Попалась мне в руки новая книга Лианы Алавердовой «Иерихонская роза», да ещё с дарственной от автора. Я давно с глубоким уважением отношусь к этой поэтессе. Поэтессе ли только? И психологу, историку, философу… Уже доводилось, годы назад, представлять вам её творчество, а в большом интервью — также взгляды и жизненный путь. Но новая книга, особенно первая её, «Еврейская тетрадь», из которой приведу вам несколько стихов, подтолкнула меня наново обдумать наше бытиё. Парадоксальное бытиё.

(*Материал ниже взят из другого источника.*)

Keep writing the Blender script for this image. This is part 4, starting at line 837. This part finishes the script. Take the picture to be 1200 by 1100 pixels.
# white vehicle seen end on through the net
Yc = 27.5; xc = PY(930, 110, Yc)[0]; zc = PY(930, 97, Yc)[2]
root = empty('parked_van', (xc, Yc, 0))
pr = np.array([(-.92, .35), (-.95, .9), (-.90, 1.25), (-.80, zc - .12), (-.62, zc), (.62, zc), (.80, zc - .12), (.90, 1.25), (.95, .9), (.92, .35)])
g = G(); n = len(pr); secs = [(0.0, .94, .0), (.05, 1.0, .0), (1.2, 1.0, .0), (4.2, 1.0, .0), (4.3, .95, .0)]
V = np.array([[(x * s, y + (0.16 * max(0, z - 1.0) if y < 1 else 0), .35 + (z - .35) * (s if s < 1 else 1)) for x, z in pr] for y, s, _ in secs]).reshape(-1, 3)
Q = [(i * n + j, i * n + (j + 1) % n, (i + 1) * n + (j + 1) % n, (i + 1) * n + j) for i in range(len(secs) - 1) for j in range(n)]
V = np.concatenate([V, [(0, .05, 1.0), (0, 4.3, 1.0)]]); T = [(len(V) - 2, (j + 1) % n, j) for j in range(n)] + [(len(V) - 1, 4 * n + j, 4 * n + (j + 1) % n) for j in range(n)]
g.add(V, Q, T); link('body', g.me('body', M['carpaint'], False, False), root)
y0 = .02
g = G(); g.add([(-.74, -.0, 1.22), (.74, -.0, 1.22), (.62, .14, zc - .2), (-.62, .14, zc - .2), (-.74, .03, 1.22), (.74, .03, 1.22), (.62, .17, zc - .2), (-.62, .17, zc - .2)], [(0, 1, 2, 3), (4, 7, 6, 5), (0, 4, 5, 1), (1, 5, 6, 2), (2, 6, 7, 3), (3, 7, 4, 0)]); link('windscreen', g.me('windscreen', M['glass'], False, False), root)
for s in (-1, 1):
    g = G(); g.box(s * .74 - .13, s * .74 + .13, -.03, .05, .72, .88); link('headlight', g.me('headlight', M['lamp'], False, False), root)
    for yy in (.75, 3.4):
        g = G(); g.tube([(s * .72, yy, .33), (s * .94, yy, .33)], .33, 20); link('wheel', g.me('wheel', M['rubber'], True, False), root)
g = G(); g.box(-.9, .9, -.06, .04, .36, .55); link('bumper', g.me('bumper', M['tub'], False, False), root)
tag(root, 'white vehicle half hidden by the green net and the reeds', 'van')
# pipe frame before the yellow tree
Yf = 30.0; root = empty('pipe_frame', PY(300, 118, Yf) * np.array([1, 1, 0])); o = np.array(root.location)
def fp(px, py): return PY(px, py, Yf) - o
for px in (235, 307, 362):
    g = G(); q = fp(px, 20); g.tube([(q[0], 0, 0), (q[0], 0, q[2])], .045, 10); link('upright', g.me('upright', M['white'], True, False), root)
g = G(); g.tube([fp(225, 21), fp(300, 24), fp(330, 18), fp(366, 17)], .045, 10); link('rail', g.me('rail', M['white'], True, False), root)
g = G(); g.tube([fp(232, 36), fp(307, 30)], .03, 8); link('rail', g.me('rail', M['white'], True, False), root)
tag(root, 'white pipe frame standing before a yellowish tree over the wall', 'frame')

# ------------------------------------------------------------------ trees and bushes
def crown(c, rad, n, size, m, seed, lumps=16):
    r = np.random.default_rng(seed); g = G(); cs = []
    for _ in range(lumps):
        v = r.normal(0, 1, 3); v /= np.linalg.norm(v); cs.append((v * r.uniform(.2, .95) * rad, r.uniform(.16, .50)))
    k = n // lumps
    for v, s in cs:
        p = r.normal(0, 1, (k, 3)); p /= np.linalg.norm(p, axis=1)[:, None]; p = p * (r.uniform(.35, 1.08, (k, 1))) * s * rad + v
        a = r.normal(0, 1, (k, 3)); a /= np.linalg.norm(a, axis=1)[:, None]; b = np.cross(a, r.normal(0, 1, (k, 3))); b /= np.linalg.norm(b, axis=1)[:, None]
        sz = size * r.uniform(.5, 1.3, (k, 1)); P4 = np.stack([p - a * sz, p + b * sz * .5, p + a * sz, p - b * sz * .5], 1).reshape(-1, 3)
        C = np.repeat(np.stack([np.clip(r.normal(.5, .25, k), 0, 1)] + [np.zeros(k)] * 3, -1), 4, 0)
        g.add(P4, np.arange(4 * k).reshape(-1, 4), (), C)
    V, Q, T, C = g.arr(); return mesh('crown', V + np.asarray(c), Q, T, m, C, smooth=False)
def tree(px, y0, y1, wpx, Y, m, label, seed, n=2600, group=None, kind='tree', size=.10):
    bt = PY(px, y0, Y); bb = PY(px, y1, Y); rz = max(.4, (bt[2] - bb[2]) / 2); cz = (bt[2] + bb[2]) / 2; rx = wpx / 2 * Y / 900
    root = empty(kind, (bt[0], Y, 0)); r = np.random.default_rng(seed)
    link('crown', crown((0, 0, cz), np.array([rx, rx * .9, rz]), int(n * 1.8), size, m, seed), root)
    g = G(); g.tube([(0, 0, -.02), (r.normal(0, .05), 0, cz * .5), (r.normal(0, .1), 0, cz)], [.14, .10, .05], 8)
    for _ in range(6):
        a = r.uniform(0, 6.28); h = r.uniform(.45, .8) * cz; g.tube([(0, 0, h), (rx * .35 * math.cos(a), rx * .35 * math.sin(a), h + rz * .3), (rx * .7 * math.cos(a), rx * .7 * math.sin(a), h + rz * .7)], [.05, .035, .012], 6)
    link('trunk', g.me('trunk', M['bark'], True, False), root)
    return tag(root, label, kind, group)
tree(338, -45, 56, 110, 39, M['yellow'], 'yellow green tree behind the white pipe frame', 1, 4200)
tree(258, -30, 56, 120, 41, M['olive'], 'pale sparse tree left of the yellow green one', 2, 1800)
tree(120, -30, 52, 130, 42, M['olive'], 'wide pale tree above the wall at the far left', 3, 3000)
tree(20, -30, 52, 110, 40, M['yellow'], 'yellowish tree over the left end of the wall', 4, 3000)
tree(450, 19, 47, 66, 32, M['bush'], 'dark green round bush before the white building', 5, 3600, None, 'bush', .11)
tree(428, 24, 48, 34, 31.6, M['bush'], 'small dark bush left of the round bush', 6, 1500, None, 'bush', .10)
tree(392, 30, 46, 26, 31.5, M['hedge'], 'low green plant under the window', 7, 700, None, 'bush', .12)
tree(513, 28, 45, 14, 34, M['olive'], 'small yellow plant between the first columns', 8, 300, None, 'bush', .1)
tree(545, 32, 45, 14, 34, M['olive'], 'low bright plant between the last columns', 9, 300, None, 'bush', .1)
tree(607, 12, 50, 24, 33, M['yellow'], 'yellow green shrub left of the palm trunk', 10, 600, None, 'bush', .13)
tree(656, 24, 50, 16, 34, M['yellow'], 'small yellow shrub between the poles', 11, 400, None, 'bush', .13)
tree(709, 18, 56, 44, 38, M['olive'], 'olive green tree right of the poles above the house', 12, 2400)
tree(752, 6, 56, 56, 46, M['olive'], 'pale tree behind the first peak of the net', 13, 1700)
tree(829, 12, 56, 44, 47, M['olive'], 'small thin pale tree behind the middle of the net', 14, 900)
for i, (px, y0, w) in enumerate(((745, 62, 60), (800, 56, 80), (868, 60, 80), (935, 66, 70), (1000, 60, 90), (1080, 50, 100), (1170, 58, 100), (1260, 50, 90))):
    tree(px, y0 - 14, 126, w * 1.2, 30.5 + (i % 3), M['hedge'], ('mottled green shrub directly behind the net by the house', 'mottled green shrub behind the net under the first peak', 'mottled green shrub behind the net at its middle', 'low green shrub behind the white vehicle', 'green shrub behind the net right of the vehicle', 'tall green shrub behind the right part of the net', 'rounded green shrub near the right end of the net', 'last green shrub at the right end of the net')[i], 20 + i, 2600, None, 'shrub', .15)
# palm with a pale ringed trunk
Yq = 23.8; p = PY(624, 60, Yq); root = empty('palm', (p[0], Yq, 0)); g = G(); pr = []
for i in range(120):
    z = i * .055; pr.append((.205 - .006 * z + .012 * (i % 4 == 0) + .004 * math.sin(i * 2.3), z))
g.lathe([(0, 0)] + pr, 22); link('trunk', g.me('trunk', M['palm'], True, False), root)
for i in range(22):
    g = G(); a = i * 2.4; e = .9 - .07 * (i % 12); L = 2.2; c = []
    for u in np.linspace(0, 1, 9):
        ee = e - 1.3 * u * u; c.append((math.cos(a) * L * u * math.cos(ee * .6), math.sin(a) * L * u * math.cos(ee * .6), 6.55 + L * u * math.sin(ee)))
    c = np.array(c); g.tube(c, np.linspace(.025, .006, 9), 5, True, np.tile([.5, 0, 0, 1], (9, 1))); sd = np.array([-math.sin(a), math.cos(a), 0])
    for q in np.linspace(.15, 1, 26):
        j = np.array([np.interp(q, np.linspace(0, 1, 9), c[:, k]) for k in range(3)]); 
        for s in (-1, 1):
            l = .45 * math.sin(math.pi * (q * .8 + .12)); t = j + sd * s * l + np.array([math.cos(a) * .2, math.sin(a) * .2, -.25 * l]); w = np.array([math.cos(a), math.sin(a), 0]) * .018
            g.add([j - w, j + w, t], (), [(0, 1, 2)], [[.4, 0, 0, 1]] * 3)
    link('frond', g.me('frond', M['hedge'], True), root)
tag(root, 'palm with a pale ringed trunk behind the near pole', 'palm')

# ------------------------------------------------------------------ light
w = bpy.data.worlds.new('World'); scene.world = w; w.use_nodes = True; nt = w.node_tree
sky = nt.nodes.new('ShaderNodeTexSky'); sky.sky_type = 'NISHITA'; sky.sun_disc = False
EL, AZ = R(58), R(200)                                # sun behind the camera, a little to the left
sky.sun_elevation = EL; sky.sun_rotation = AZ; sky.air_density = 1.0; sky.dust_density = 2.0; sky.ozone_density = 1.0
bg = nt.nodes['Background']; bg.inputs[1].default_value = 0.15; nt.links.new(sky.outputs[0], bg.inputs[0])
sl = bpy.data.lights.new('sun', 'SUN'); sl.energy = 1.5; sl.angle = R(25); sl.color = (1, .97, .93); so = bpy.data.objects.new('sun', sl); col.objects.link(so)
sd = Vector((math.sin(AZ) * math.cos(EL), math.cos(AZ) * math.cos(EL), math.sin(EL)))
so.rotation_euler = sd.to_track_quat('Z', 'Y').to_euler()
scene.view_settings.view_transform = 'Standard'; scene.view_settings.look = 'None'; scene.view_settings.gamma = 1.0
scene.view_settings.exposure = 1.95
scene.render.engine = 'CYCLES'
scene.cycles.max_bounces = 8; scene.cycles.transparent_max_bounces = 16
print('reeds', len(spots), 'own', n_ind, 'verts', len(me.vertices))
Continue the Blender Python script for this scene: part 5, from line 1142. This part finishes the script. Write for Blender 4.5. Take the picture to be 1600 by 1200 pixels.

Общее место, что еврейский народ — «одна душа». Но как её клеточки странно распределены между нами, личностями! Вовсе не обязательно, что любовь и боль за свой народ, готовность жить и умереть за него, ради неразменной с ним связи — сильнее у того, кто в истине народа укоренён. Бывает так, а бывает — что именно оторванная, сиротствующая клеточка, подобно затерявшемуся атому, всеми своими незаполненными валентностями тянется — к своему дому, корню и истоку. Да и все мы пока, без Храма, царства и Машиаха — сироты.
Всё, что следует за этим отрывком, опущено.